Head of Republican Governors Association doesn't seem to know what "flexibility" means. ABC: "'The waiver really doesn’t address the major structural flaw that all of us are facing right now,' Texas Gov. Rick Perry told reporters in Washington on Monday. 'I have great concern that the administration is not going to go forward with the flexibility that we’re asking for.' Perry, the chairman of the Republican Governors Association, added 'governors just want freedom to manage their states as they and their citizens see fit.'"

"Obama Puts Single Payer and Public Option Back on the Table" notes HuffPost's Jamie Court: "It gives progressive reformers in California and elsewhere the ability to move forward on ambitious reform plans that can pass at the ballot box in 24 states but would never get the time of day in Washington."

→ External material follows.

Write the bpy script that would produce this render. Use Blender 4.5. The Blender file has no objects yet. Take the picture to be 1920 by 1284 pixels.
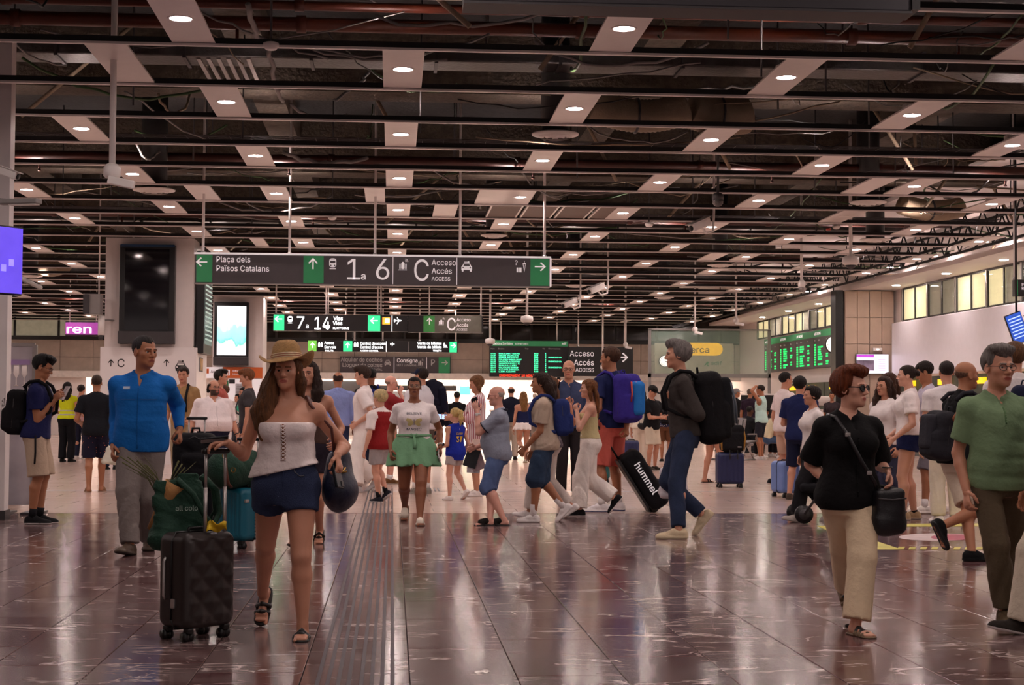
import bpy, bmesh, math, random
import numpy as np
from mathutils import Vector, Matrix
random.seed(7)
SC = bpy.context.scene
COL = SC.collection

# ------------------------------------------------------------------ camera
FPX, CAMH = 3000.0, 1.25
VPX, VPY, ROLL = 735.0, 760.0, 0.0053
HC = 3.4                                   # suspended ceiling above the lens
CEIL = CAMH + HC
def _n(v): return v / np.linalg.norm(v)
yc = _n(np.array([VPX - 960, -(VPY - 642), -FPX]))
_a = np.array([VPX - 960, -(VPY - 642), -FPX]); _b = np.array([1.0, -ROLL, 0.0])
xc = _n(_a + _b * (-(_a @ yc) / (_b @ yc)))
if xc[0] < 0: xc = -xc
zc = np.cross(xc, yc)
RC = np.array([xc, yc, zc])                # camera -> world
CAM = np.array([0.0, 0.0, CAMH])
cam_d = bpy.data.cameras.new('camera')
cam_d.sensor_fit = 'HORIZONTAL'; cam_d.sensor_width = 36.0; cam_d.lens = FPX / 1920 * 36.0
cam_d.clip_end = 300
cam_o = bpy.data.objects.new('camera', cam_d); COL.objects.link(cam_o)
_m = Matrix([list(RC[0]) + [0], list(RC[1]) + [0], list(RC[2]) + [CAMH], [0, 0, 0, 1]])
cam_o.matrix_world = _m
SC.camera = cam_o

def ray(px, py): return RC @ np.array([px - 960.0, -(py - 642.0), -FPX])
def P(px, py, Y):
    d = ray(px, py); return CAM + d * (Y / d[1])
def PX(px, py, X):
    d = ray(px, py); return CAM + d * (X / d[0])
def PZ(px, py, z):
    d = ray(px, py); return CAM + d * ((z - CAMH) / d[2])
def FL(px, py): return PZ(px, py, 0.0)

# ------------------------------------------------------------------ exposure, world
SC.view_settings.view_transform = 'Standard'
SC.view_settings.look = 'None'
SC.view_settings.gamma = 1.0
SC.view_settings.use_curve_mapping = False
SC.view_settings.exposure = 0.5
LAMP = 185.0                                # downlight lens radiance
LAMP_COL = (1.0, 0.82, 0.775)
w = bpy.data.worlds.new('world'); SC.world = w; w.use_nodes = True
w.node_tree.nodes['Background'].inputs[0].default_value = (0.9, 0.72, 0.68, 1)
w.node_tree.nodes['Background'].inputs[1].default_value = 0.35  # added ambient fill, entering by the hall end left open behind the lens

# ------------------------------------------------------------------ materials
def lin(c):
    c = c / 255.0
    return c / 12.92 if c <= 0.04045 else ((c + 0.055) / 1.055) ** 2.4
def rgb(h):
    h = h.lstrip('#'); return tuple(lin(int(h[i:i + 2], 16)) for i in (0, 2, 4))
MATS = {}
def mat(name, col, rough=0.6, metal=0.0, var=0.12, scale=6.0, bump=0.0, bscale=40.0, emit=0.0, spec=0.5, alpha=1.0, stretch=(1, 1, 1), sss=0.0):
    if name in MATS: return MATS[name]
    c = rgb(col) if isinstance(col, str) else col
    m = bpy.data.materials.new(name); m.use_nodes = True; MATS[name] = m
    nt = m.node_tree; N = nt.nodes; L = nt.links
    b = N['Principled BSDF']
    b.inputs['Roughness'].default_value = rough; b.inputs['Metallic'].default_value = metal
    b.inputs['Specular IOR Level'].default_value = spec
    tc = N.new('ShaderNodeTexCoord'); mp = N.new('ShaderNodeMapping'); mp.inputs['Scale'].default_value = stretch
    L.new(tc.outputs['Object'], mp.inputs[0])
    nz = N.new('ShaderNodeTexNoise'); nz.inputs['Scale'].default_value = scale; nz.inputs['Detail'].default_value = 3
    L.new(mp.outputs[0], nz.inputs[0])
    rp = N.new('ShaderNodeValToRGB')
    rp.color_ramp.elements[0].position = 0.25; rp.color_ramp.elements[1].position = 0.75
    rp.color_ramp.elements[0].color = tuple(x * (1 - var) for x in c) + (1,)
    rp.color_ramp.elements[1].color = tuple(min(1, x * (1 + var)) for x in c) + (1,)
    L.new(nz.outputs[0], rp.inputs[0]); L.new(rp.outputs[0], b.inputs['Base Color'])
    if emit:
        L.new(rp.outputs[0], b.inputs['Emission Color']); b.inputs['Emission Strength'].default_value = emit
    if bump:
        n2 = N.new('ShaderNodeTexNoise'); n2.inputs['Scale'].default_value = bscale; n2.inputs['Detail'].default_value = 4
        L.new(mp.outputs[0], n2.inputs[0])
        bp = N.new('ShaderNodeBump'); bp.inputs['Strength'].default_value = bump; bp.inputs['Distance'].default_value = 0.02
        L.new(n2.outputs[0], bp.inputs['Height']); L.new(bp.outputs[0], b.inputs['Normal'])
    if alpha < 1: b.inputs['Alpha'].default_value = alpha
    if sss: b.inputs['Subsurface Weight'].default_value = sss; b.inputs['Subsurface Radius'].default_value = (0.02, 0.008, 0.004)
    return m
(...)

GOP Backs More Trade, Fewer Workers

House GOPers want more trade agreements, less assistance for displaced workers. NYT: "...House Republican leaders have refused to allow the [Korea trade] deal to move forward [without] progress first on similar accords with Colombia and Panama that face stiff opposition from labor unions and liberal Democrats ... House Republicans in February blocked [renewal of] a big expansion of trade adjustment assistance ... Another program, which gives duty-free preferences to 4,800 products from poor countries that are allies of the United States, expired in December after a Republican senator, Jeff Sessions of Alabama, blocked a vote to extend it ... unless changes were made to protect Exxel Outdoors, a sleeping-bag manufacturer with a plant in Haleyville, Ala., from competition in Bangladesh ... [But Exxel Outdoors also] controls a sleeping-bag plant [in China.]"

The American Prospect's Jeff Faux calls for ending "America's Trade Policy of the Absurd": "Give the Chinese 30 days to stop artificially suppressing the value of their currency ... Commit to a 10-year comprehensive development policy of adequate investments in infrastructure, human resources, and green technologies ... Reorganize government to make the goal of trade policy national redevelopment, rather than more trade agreements ... anything less comprehensive will not solve the problem."

Dem Sen. Sherrod Brown pushes carbon tariff to cut emissions without losing jobs. The Hill: "He wrote to President Obama Monday urging a reevaluation of greenhouse gas permitting rules, noting his concerns about losing jobs to overseas competition. But in comments to reporters Monday in the Capitol, Brown ... kept his distance from legislative proposals to postpone action on climate. 'I am not looking for a delay ... I am looking for them to find a way that we can do this [so] when products come into the United States from abroad that they do in fact reflect the cost of production with good climate rules,' he told reporters..."

FL Gov. May Face Bipartisan Lawsuit Over High-Speed Rail

Bipartisan group of Florida lawmakers may sue Gov. Rick Scott for illegally blocking high-speed rail project. WESH-TV "...several lawmakers in the State Capitol who say a legal challenge to Scott's rejection of rail is imminent ... Sources told WESH 2 News the lawsuit could point to the bill authorizing high-speed rail and Sunrail in December 2009 and signed by then-Gov. Charlie Crist and make the claim no governor has the authority to reject portions of that bill."

First deepwater drilling permit since BP gusher issued. Big Oil still unhappy. NYT: "...there was no indication that drilling in the gulf would return anytime soon to levels preceding the BP well blowout ... It is not clear how quickly federal regulators will move to on the six pending deepwater drilling permits or how soon the normal flow of applications will resume after a nearly yearlong halt to deepwater activity ... Jack Gerard, president of the American Petroleum Institute, sounded a less magnanimous note. 'This slow-moving process continues to stifle domestic production and puts thousands of jobs at risk in the gulf and around the country,' he said."